Burlock Coast Seafare & Spirits doesn’t whisper its creativity—it plates it. And starting this August, the waterfront gem inside The Ritz-Carlton, Fort Lauderdale, is bringing back one of its most beloved traditions: the dinner series once known as Paula’s Food Diaries returns under a fresh name, new leadership, and four major culinary forces behind the scenes. Say hello to Adrienne’s Food Diaries—a curated, chef-driven journey that runs monthly through November and feels anything but ordinary.
Executive Chef Adrienne Grenier is now at the helm, and for those who’ve followed Fort Lauderdale’s fine dining landscape, this is no minor shuffle—it’s a new signature.
“It’s an incredible honor to carry on the Food Diaries series and share dishes from wildly talented chefs I’m grateful to know. My hope is that the series excites our guests with new flavors and captures the spirit, passion, and talent that makes South Florida’s culinary scene so special.”Executive Chef Adrienne Grenier
If Grenier’s name rings familiar, it should. A champion of seasonal sourcing and coastal soulfulness, she leads Burlock Coast with a blend of precision and personality, letting quality ingredients—and inspired collaborations—take the spotlight.
The format is beautifully simple: each month, a dish from a renowned guest chef appears on the dinner menu, paired with a cocktail and a personal story behind its creation. Think of it as a one-course memoir—a snapshot of a chef’s voice, crafted through texture, taste, and terroir.
Kicking things off in August is Dean Max, the South Florida farm-to-table pioneer and president of DJM Restaurants. His Glazed Black Grouper ($52) is a sensory knockout: buttery fish glazed with miso, served alongside Thai sweet rice, baby eggplant, bok choy, and a coconut curry sauce. It’s tropical, warming, and intensely personal—evoking the global paths that have shaped Max’s culinary lens.
September takes a sharper turn—visually and aromatically—with Pushkar Marathe’s Pachadi Salad ($19), a dish that reads like a painter’s palette. A medley of shaved carrots, cauliflower, yellow wax beans, cherry tomatoes, watermelon radish, and kale is brought to life with roasted peanuts and a turmeric vinaigrette. Marathe’s globally informed Indian cooking, honed through time in the Middle East and Caribbean, comes through in every element. It’s a salad that stares back.
October is built on decadence, courtesy of José Mendín. The five-time James Beard semifinalist and Miami icon delivers Butterscotch Miso Pork Belly ($25)—a savory, slow-cooked marvel finished with salted corn nuts and paired with a butternut squash purée. Mendín’s dish feels at once playful and serious, a signature of the chef who changed the Miami food scene with Pubbelly Sushi, La Placita, and beyond.

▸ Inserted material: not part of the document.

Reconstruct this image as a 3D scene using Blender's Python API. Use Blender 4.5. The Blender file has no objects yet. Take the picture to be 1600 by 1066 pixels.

Then, November closes the series on a note of rich, smoky earthiness with Giorgio Rapicavoli’s Muhammara Dip ($17). Served with grilled flatbread, this roasted red pepper and hazelnut spread, punched up with sundried tomatoes, balsamic glaze, and za’atar, is the kind of dish you think about for days after. Rapicavoli, a Chopped winner and mastermind behind Luca Osteria and Eating House, brings the irreverent finesse he’s known for—and reminds us why his style remains so influential.
For those unfamiliar, Burlock Coast isn’t just a hotel restaurant—it’s a destination in its own right. Inspired by Prohibition-era coastal life, the venue blends a laid-back maritime feel with serious culinary ambition. The menu leans on local seafood, South Florida produce, and a rum-forward cocktail list that’s both cheeky and refined. Think salt air, citrus peel, and just enough swagger.
The indoor-outdoor space offers sweeping views of Fort Lauderdale Beach, with a market café attached that serves local bread, pastries, and espresso until early afternoon. But dinner is where the storytelling deepens—and Adrienne’s Food Diaries adds something rare: a reason to return monthly, to taste the evolution of collaboration.
Burlock Coast has never been about trends. It’s about moments—those that unfold slowly, over the course of a perfectly cooked grouper or a spoonful of turmeric vinaigrette. Adrienne’s Food Diaries honors that pace. Each dish carries the fingerprints of a chef working at the height of their craft, and Grenier curates the series like a handwritten letter to the local dining community.
Yes, there are flavors. But there are also memories. And in a city constantly reinventing itself, that’s the kind of luxury that lingers.